— Task —
Only the lines from the start of the material through the line containing "cam_d.dof.aperture_fstop = 7.0" are to be extracted, exactly as they appear.

━━━ Provided data ━━━

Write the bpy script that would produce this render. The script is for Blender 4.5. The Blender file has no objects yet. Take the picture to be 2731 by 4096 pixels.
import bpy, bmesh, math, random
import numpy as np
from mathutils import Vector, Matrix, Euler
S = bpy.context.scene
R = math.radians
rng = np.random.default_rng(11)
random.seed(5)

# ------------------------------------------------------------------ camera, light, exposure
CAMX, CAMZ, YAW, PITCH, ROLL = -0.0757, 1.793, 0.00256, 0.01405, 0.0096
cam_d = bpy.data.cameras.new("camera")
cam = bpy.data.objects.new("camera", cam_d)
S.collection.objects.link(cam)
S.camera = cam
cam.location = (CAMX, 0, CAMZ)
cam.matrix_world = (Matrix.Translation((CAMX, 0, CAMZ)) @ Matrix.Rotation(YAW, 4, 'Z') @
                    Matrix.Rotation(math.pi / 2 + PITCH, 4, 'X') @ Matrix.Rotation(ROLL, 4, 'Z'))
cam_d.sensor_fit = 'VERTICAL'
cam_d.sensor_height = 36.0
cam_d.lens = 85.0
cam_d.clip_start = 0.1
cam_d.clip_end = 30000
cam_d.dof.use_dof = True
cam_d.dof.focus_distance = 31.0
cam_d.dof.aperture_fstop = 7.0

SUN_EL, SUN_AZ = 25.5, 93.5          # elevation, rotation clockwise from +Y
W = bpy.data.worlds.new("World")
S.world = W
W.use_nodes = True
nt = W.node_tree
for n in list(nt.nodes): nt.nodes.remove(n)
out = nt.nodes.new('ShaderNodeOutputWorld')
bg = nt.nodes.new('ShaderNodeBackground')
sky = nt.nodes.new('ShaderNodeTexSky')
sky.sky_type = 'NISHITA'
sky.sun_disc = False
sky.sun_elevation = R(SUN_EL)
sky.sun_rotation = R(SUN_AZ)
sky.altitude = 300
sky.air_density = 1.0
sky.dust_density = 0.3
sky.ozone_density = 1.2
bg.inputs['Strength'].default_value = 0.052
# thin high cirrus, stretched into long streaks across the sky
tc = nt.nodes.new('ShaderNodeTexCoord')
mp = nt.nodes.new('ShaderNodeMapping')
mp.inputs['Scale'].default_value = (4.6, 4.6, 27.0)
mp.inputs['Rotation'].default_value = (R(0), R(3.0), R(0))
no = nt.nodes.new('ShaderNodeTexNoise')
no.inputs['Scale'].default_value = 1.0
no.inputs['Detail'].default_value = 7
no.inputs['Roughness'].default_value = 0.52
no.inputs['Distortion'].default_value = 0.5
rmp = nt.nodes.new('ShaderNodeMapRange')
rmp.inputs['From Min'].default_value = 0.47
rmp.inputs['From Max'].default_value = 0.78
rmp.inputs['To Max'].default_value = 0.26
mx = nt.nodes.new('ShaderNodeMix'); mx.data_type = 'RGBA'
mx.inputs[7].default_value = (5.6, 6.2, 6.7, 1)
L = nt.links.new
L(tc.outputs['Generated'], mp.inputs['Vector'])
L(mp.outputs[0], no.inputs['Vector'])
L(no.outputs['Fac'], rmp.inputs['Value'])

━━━

— Result —
Write the bpy script that would produce this render. The script is for Blender 4.5. The Blender file has no objects yet. Take the picture to be 2731 by 4096 pixels.
import bpy, bmesh, math, random
import numpy as np
from mathutils import Vector, Matrix, Euler
S = bpy.context.scene
R = math.radians
rng = np.random.default_rng(11)
random.seed(5)

# ------------------------------------------------------------------ camera, light, exposure
CAMX, CAMZ, YAW, PITCH, ROLL = -0.0757, 1.793, 0.00256, 0.01405, 0.0096
cam_d = bpy.data.cameras.new("camera")
cam = bpy.data.objects.new("camera", cam_d)
S.collection.objects.link(cam)
S.camera = cam
cam.location = (CAMX, 0, CAMZ)
cam.matrix_world = (Matrix.Translation((CAMX, 0, CAMZ)) @ Matrix.Rotation(YAW, 4, 'Z') @
                    Matrix.Rotation(math.pi / 2 + PITCH, 4, 'X') @ Matrix.Rotation(ROLL, 4, 'Z'))
cam_d.sensor_fit = 'VERTICAL'
cam_d.sensor_height = 36.0
cam_d.lens = 85.0
cam_d.clip_start = 0.1
cam_d.clip_end = 30000
cam_d.dof.use_dof = True
cam_d.dof.focus_distance = 31.0
cam_d.dof.aperture_fstop = 7.0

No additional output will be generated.